Written by Morris, the unapologetically black-centric script is a tough, tight choreopoem that starts off with a badass barrage of rapped outrage about everyday experiences of race hate, then segues into satirical sketches—very funny, but with the same dead-serious bite—and finally, with house lights up, becomes a cathartic interaction of rhythmic and emotional bonding with the audience. “Themes of physical, mental, and spiritual freedom cycle from beginning to end,” writes Morris. “There is no fourth wall.”

Morris has directed her text with high-energy blocking and intense choreography, drawing on and showcasing the talents of three protean performers whose nonstop verve and versatility blew me away: Angaer Arop (Female), David Delisca (Male 1), and Dennis W. Langley (Male 2). Their work together on the piece began in 2015, and it has since been in development while touring Canada and the U.S.

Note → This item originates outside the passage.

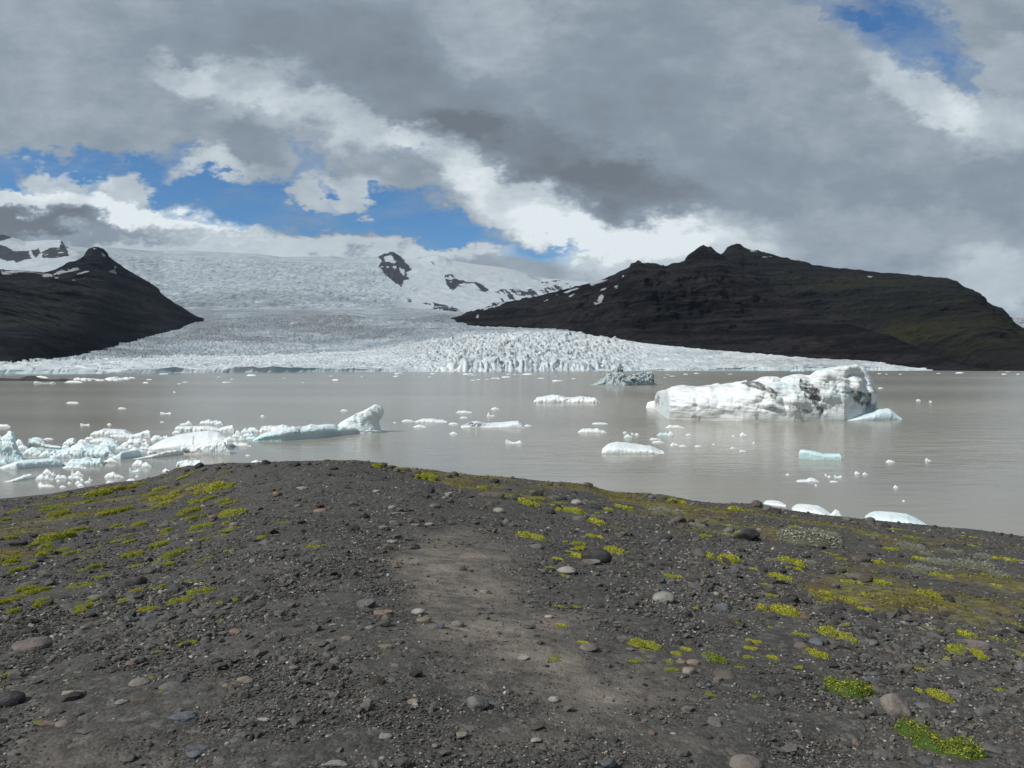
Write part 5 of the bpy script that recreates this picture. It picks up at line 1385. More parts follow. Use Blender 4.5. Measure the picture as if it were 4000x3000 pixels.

Angaer Arop (Female), David Delisca (Male 1), and Dennis W. Langley (Male 2) in ‘The Negroes Are Congregating.’ Photo courtesy of Piece of Mine Arts.

Though The Negroes Are Congregating includes a few Toronto-specific references, its depiction of racism—including the internalized kind—seemed completely familiar to this American audience. According to Morris, this has been the case even when the piece was done in Europe. “When your voice is heard and understood,” Morris said during the post-show, “that’s how you know you’re on the same page.”

The piece is performed with such a propulsive momentum that its many caustic zingers whiz by like the wind, for instance:

Integration is a sweet diabetes filled dessert decorated in chocolate and vanilla swirls.

Begging your oppressor for justice is as insane as white people leading white privilege workshops.

There’s a brilliant scene that retells the children’s fable of the independent and industrious Little Red Hen, played in counterpoint with narratives about race-based economic barriers to entrepreneurship. And there’s a hilariously harsh sendup of white-led diversity training in the workplace:

Welcome to the meal ticket of the day: Diversity When you think of diversity, I want for you to picture a rainbow with a pot of gold at the end. … [W]e have a real chance here to profit off this ‘multiculturalism’ thing. All we have to do is hire more coloured people but we continue to hold power.

More sobering is a scene in which a black driver is stopped by a white cop. It’s a too-familiar story that ends with the driver being beaten, but what distinguishes the writing is its focus on a bystander black cop who observes the brutality but fears to intervene.

Natasha Adiyana Morris, writer/director of ‘The Negroes Are Congregating.’ Photo courtesy of Piece of Mine Arts.

There’s much more dramatic and comedic content about anti-black racism packed into this play’s brief hour, but there’s also an important lens on whiteness, for instance:

How to tell if you don’t actually like your one black friend the way you say you do: Are you more comfortable with the thought of a dog staying in your house than a black person, unattended?

There’s nothing sweeter than the sound of white noise. White noise occurs when an unsuspecting white person tries to undermine the intelligence of a person of colour only to be verbally whipped and slayed through facts and wit leaving their opponent stricken, speechless and a face flushed with blood.

Recently more and more mainstream theaters in DC have programmed works that have been created by and about people of color and that do not hesitate to call out—sometimes in jest, sometimes not—white people’s obliviousness to their privilege. Three that come to mind are Hooded, Or Being Black for Dummies at Mosaic, BLKS at Woolly Mammoth, and P.Y.G. or The Mis-Edumacation of Dorian Belle at Studio. This is an estimable aggregation to which The Negroes Are Congregating decidedly belongs. The Negroes Are Congregatingby Natasha Adiyana Morris deserves a full production on a major DC stage.

Running Time: One hour, with no intermission.